De San-Franciscokerk in het oude koloniale gedeelte van Quito ligt op een van de lijnen van de sterfiguur. Hij werd in de zestiende eeuw opgetrokken op een bouwwerk uit de pre-Inkatijd, en wel op zo’n manier dat de stralen van de opkomende zon ten tijde van het solstitium in december door het koepeldak van de kerk op een driehoek boven het altaar schijnen. Terwijl de zon hoger klimt, verplaatst de lichtstraal zich naar beneden en veroorzaakt een schitterende gloed op het gezicht van een beeld dat „God de Vader” heet. Dat effect vindt precies op het moment van het solstitium in december plaats! Ook andere plaatselijke kerken werden zo gebouwd dat er dit soort effecten met zonlicht werden gecreëerd, met als doel de oorspronkelijke bewoners, die zonaanbidders waren, tot het katholicisme te bekeren.

Hoe konden ze erachter komen?

Hoe konden ze in die oude beschaving weten dat de Catequilla het „midden van de wereld” was?
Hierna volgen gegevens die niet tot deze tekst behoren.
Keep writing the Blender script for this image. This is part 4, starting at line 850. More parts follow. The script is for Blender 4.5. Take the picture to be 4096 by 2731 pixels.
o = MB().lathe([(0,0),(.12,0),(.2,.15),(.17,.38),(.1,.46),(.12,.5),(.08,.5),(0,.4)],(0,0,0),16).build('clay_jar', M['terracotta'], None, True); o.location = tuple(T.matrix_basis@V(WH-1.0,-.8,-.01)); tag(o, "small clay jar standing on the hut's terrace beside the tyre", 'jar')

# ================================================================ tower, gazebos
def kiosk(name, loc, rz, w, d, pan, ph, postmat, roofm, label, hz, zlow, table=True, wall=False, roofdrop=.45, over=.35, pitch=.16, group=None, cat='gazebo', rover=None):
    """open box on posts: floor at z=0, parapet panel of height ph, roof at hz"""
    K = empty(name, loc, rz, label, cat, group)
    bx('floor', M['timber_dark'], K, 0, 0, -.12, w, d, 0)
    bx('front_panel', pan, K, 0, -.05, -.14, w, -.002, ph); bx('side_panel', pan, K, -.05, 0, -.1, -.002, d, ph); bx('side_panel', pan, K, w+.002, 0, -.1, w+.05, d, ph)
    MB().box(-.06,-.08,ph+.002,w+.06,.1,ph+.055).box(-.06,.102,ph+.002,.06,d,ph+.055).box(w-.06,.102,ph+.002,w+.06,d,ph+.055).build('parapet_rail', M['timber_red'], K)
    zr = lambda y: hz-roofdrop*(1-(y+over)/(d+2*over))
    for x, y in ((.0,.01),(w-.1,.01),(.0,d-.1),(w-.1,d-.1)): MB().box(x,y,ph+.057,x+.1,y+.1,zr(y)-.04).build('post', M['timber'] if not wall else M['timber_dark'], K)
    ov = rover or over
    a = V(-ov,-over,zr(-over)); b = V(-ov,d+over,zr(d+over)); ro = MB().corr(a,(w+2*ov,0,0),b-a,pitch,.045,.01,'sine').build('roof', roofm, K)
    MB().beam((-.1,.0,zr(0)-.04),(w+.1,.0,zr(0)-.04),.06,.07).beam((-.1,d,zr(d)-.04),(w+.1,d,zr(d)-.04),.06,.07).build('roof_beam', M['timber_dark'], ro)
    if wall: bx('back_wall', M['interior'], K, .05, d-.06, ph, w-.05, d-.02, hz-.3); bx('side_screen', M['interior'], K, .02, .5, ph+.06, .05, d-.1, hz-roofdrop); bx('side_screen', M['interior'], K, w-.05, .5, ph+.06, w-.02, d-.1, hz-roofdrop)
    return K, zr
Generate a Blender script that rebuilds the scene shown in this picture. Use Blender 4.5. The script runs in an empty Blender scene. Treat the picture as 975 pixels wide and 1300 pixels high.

Er is maar één plaats waar voorwerpen tijdens de equinox op het midden van de dag geen schaduw hebben, namelijk op de evenaar. Daarom opperen de onderzoekers van het ’Quitsa-to’-project dat de mensen uit de oudheid door een nauwkeurige observatie van schaduwen de ligging van de evenaar hebben bepaald.

Bovendien is de Catequilla een natuurlijk observatorium dat mensen die de zon aanbaden, zeker zouden opmerken. De berg is driehonderd meter hoog en ligt tussen de oostelijke en de westelijke bergketen van het Andesgebergte. Bijgevolg had de op- en ondergang van de zon elke dag duidelijke referentiepunten tegen de spectaculaire achtergrond van de Andes. De oostelijke horizon bijvoorbeeld wordt gedomineerd door de vulkanen Cayambe en Antisana met hun indrukwekkende, ruim vijfduizend meter hoge sneeuwtoppen — opvallende merktekens om de beweging van de zon in de gaten te houden.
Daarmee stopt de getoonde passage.